I’ve heard a lot of the music on Sirius and never wanted to see it. Then I read a plot summary and wanted to see it even less.
But there must be a target audience. It just isn’t me.

I have tickets for the play, which has generally received very good reviews.

The reviews of the movie I have read make it sound like the opposite of entertaining.

Now I’m nervous.

mmm

I saw the musical on stage. It’s very good and I liked the idea of how everything escalated until Evan had to deal with it.

Decent score, but not a great one. Still, its Tony Award was well earned.

I saw it a few years ago on stage. It was pretty good, though not among my favorite musicals.

It might be helpful if the OP indicates what musicals he/she does like. Some people don’t “get” musicals at all, and that’s ok. Because adding songs to a dramatic story is what a musical is all about.

Well, if you’re talking about the movie… I mean, that’s the problem. Platt is a stage actor, not a movie actor, and the direction wasn’t competent enough to help him make that transition.

The OP is far from being an outlier in having issues with this movie.

I assume you’re talking about the movie, which by all accounts is terrible. The touring production of the play that came through LA in 2018 was quite good. Although I felt that, like Rent and Hair, it is a product of a very specific time period and will not age well and come across as extremely dated in about 15-20 years.

As far as target audience goes, my teenage son was the one who wanted to see it after seeing clips on YouTube. At the time we saw it, he was 16 and suffering from OCD and depression. He liked it a lot and even bought the cast recording on vinyl at the merch booth. Jump ahead a few years and he had absolutely no interest in seeing the movie after reading the reviews. He said “I don’t to ruin the good memories I have of the stage show”

Ok, that’s fair. I’ve only seen the stage show, not the movie.

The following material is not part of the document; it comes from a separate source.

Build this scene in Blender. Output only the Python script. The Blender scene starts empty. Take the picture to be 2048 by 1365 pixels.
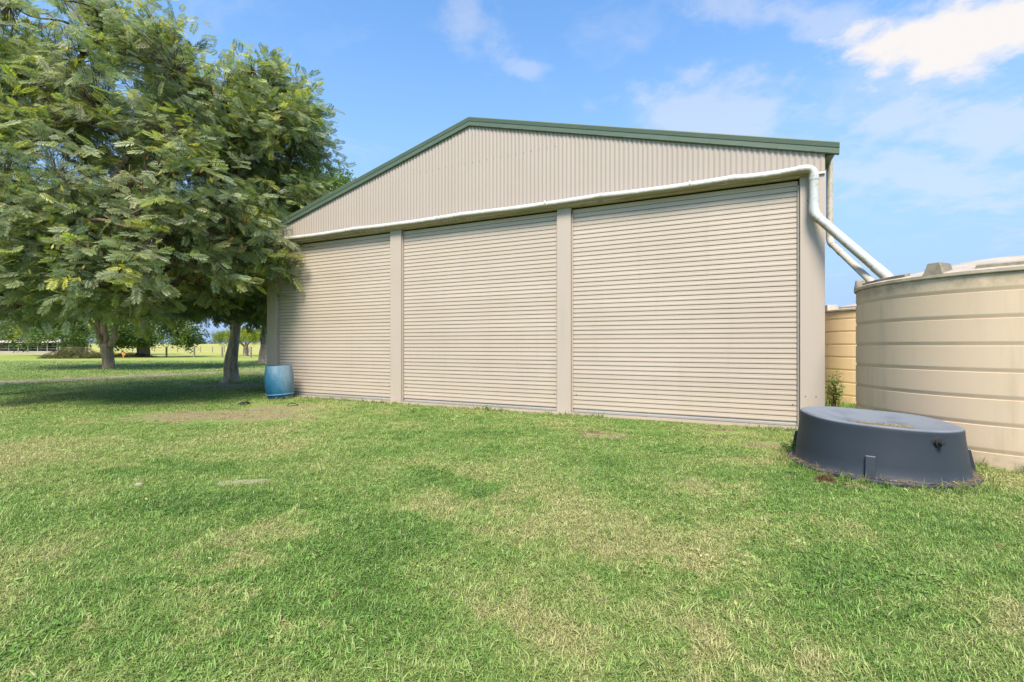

Sure, but the OP seems to have a problem with this story being a musical at all, rather than just the execution. So it makes sense to ask what types of stories he thinks do work.

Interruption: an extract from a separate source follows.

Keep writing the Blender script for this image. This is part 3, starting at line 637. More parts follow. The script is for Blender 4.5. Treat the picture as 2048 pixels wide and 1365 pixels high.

It’s possible he wouldn’t even like a well-executed musical of this type.

I love musicals. In a good musical the music adds a dimension to the drama. DEH’s musical numbers are arbitrary and just laid over the scene like it was a homework assignment.

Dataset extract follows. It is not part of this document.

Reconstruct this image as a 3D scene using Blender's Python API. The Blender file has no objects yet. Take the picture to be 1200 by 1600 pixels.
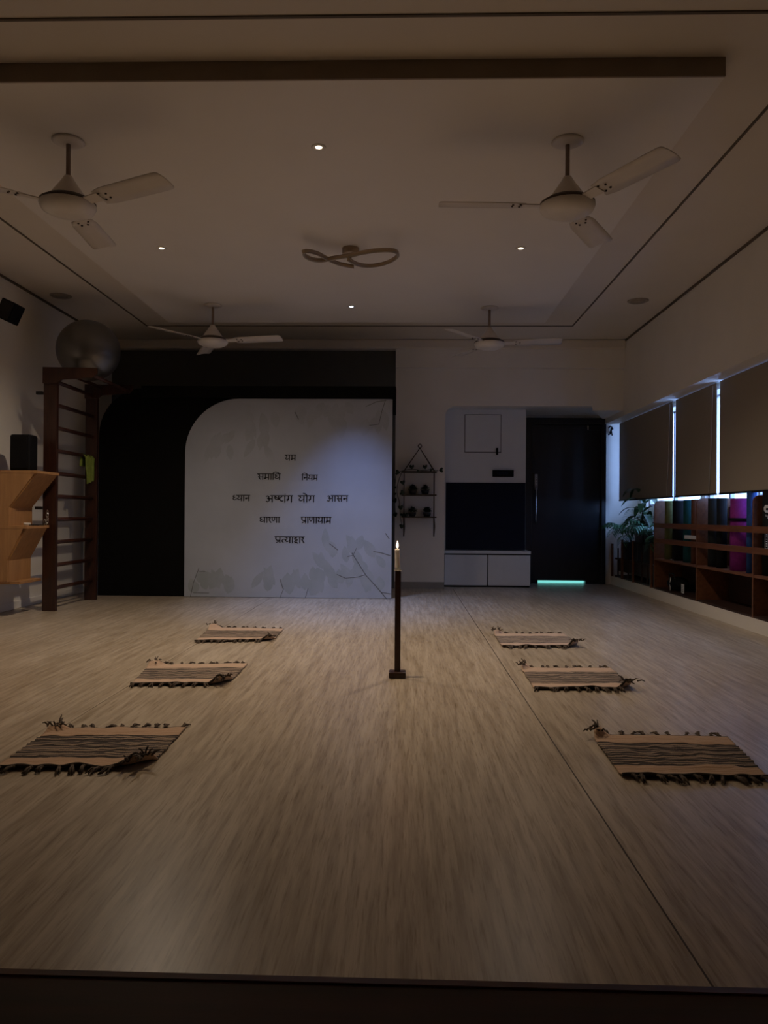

Shows that would make great musicals:

The Magnificent Ambersons (Ambersons!)
Edward Scissorhands (Scissorhands!)
The Marvelous Mrs. Maisel (Mrs!)
Oleanna (Oleanna!)

Greatest musicals:
Sweeney Todd
West Side Story
Umbrellas of Cherbourg
Distant Voices, Still Lives

I agree the movie was very bad. The one bright spot was the the comedic number where Evan and his friend are writing and rewriting fake emails from Connor and the movie backs up as they change their phrasing. The rest is dreck.

There’s a saying that in musicals,

The characters talk until the emotions force them to sing,
The characters sing until the emotions force them to dance.

That’s how songs are supposed to work in a musical; they express emotion and do so in a way that carries you up an emotional story to a climax. If you just throw them in every few minutes, you don’t get that cycle, and it seems jolting.

I learned today that the movie was produced by Ben Platt’s father and that the direction of the movie very much suffers from wanting to showcase Ben Platt to the detriment of the whole. (In addition to casting an actor way too old to play the part). I haven’t seen the movie, but apparently there are cut songs and changes that make the problematic plot way worse. I did see the stage version and enjoyed it.